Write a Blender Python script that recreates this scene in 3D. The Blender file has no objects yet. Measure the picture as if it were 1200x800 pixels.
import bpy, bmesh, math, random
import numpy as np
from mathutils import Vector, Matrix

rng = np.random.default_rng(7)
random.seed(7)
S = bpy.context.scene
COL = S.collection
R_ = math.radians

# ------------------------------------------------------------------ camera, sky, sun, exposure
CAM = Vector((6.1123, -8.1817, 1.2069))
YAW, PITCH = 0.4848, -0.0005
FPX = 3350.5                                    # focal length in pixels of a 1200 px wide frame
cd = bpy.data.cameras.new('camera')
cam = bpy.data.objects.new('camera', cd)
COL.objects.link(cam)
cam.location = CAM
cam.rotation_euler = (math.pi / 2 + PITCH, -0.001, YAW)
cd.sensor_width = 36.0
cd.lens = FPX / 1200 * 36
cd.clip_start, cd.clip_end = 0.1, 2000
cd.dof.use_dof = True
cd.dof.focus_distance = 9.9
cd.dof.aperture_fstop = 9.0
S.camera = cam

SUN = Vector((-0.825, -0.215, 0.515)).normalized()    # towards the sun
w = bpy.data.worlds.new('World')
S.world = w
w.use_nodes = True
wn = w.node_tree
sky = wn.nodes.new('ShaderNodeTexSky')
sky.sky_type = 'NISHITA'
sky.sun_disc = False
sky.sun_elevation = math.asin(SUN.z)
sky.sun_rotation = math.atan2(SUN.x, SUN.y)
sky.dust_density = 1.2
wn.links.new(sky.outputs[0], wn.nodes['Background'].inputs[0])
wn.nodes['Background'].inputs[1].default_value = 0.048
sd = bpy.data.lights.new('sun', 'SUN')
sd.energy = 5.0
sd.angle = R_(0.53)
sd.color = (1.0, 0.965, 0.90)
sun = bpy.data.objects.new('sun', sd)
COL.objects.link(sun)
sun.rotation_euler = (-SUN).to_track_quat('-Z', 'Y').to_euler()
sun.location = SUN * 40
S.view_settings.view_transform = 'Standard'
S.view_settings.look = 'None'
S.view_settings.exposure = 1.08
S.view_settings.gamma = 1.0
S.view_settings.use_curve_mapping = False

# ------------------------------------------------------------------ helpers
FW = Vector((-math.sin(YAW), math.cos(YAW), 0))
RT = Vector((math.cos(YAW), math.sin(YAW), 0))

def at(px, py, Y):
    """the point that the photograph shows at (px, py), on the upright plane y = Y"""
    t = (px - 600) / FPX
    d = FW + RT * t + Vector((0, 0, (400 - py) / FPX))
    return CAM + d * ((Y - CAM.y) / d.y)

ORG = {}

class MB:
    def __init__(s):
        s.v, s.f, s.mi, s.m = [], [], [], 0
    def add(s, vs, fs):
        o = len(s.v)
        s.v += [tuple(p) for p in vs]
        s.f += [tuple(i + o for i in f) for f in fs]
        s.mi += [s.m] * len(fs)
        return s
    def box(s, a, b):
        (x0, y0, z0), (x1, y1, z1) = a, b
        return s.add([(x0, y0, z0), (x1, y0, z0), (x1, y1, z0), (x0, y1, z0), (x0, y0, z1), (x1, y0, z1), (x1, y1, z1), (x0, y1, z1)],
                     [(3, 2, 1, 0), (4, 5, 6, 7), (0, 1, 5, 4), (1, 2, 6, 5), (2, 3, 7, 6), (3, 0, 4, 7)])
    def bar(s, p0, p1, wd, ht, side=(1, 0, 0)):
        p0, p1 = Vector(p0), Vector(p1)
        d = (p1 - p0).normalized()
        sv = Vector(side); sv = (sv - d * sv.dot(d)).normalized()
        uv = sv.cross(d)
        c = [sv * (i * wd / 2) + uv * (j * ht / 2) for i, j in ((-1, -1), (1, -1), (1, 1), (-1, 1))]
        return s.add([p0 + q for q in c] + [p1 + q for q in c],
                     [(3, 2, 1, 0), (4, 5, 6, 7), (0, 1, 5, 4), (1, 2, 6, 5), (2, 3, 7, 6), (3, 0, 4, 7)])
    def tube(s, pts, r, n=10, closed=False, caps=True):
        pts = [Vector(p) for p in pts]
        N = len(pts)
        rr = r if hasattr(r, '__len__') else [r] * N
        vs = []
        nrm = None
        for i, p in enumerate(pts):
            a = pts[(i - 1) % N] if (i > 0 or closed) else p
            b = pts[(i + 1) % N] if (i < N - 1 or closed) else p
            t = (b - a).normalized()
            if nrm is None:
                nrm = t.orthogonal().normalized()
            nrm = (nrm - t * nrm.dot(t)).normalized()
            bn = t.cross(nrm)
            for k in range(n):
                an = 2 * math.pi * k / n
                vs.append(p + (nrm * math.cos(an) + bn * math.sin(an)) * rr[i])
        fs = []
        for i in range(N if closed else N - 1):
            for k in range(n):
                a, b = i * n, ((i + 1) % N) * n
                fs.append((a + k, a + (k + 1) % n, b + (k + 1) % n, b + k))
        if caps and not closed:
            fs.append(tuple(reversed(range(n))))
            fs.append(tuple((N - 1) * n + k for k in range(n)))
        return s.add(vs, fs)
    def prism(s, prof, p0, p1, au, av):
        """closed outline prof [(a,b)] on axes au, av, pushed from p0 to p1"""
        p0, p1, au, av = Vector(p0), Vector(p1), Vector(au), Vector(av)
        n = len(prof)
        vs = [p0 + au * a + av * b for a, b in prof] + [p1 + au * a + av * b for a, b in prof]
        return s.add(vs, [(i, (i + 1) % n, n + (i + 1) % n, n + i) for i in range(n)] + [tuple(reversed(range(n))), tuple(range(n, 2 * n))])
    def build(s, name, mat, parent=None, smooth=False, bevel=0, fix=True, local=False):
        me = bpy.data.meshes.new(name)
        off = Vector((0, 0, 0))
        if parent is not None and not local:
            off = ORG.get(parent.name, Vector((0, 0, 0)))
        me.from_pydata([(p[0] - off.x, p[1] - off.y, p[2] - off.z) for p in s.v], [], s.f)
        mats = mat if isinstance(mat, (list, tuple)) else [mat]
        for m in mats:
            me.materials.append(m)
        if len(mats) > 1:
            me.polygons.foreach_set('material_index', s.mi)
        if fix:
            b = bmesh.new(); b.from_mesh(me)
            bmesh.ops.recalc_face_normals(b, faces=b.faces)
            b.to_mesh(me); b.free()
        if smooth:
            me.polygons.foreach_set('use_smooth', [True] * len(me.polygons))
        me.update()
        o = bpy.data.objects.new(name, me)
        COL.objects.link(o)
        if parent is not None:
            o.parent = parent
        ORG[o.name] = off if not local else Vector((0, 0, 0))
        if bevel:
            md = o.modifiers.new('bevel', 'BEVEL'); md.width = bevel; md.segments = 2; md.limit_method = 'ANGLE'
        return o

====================

◆ The task
Print, please, the lines from the first line of the material through the line that contains "R_ = math.radians", exactly as written and with nothing added.

◆ Solution to this task
Write a Blender Python script that recreates this scene in 3D. The Blender file has no objects yet. Measure the picture as if it were 1200x800 pixels.
import bpy, bmesh, math, random
import numpy as np
from mathutils import Vector, Matrix

rng = np.random.default_rng(7)
random.seed(7)
S = bpy.context.scene
COL = S.collection
R_ = math.radians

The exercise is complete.